Paula Carter writes that, “live nonfiction storytelling is hitting a nerve. Audiences are showing up all over the country, and even more are listening online, looking to enjoy some real-life struggle vicariously—or, for that matter, to tell their ow personal stories. As the scene continues to grow, it is becoming clear that this is a golden age of storytelling, and it is something to relish—maybe even to love.” This is part of her contribution to a section in the current issue of Creative Nonfiction called “Under the Umbrella: Getting Intimate with a Crowd of Strangers.”

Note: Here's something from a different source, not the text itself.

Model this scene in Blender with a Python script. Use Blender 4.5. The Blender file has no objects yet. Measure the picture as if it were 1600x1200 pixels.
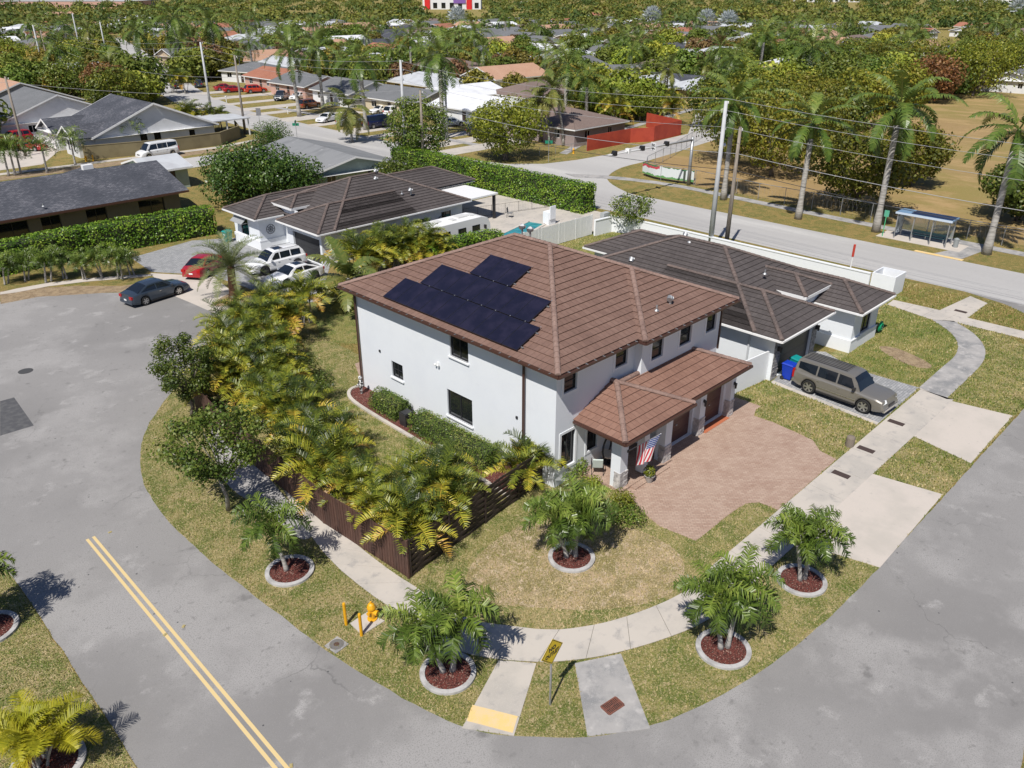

Creative nonfiction doesn’t have to just be on paper. Carter explains it this way: “Like the narrative nonfiction essay, live stories reveal the truths of who we are. They air the unspoken, make fun of idiosyncrasies, and demonstrate our common humanity. Unlike at a comedy show, or even a theater production, audiences are asked to connect directly with the person on stage. Spectators fail and fall in love and overcome obstacles along with the storytellers. We see ourselves in the stories. We’ve been there.”

In the next section, Graham Shelby takes us on stage with him as he goes through the experience of performing at The Players, The Moth Mainstage: “My story will be recorded and maybe someday broadcast to the roughly one million weekly listeners of The Moth Radio Hour,” he writes. Shelby tells us that there is something very rewarding with this type of nonfiction:

“I love writing. I do. But it can be isolating. When we’re writing in our rooms, it’s easy for our eventual readers, unknown in name or number, to remain abstract. So easy to focus on what we want, rather than what they need. Live storytelling never lets you forget about the audience. The form offers one more gift, as I see it, one that springs from the very aspects of storytelling that sometimes keeps writers away: it’s public, it’s interactive, and you have to go somewhere to do it. Sometimes, if you’re lucky, that means you leave the house with one story, but you come home with two.”

Both pieces are insightful and great reads. Editor Lee Gutkind writes in his opening note, “Storytelling is our oldest, most powerful art form; we use it to entertain, to inform, and to inspire. A good story can change the world. That is what his issue is all about.”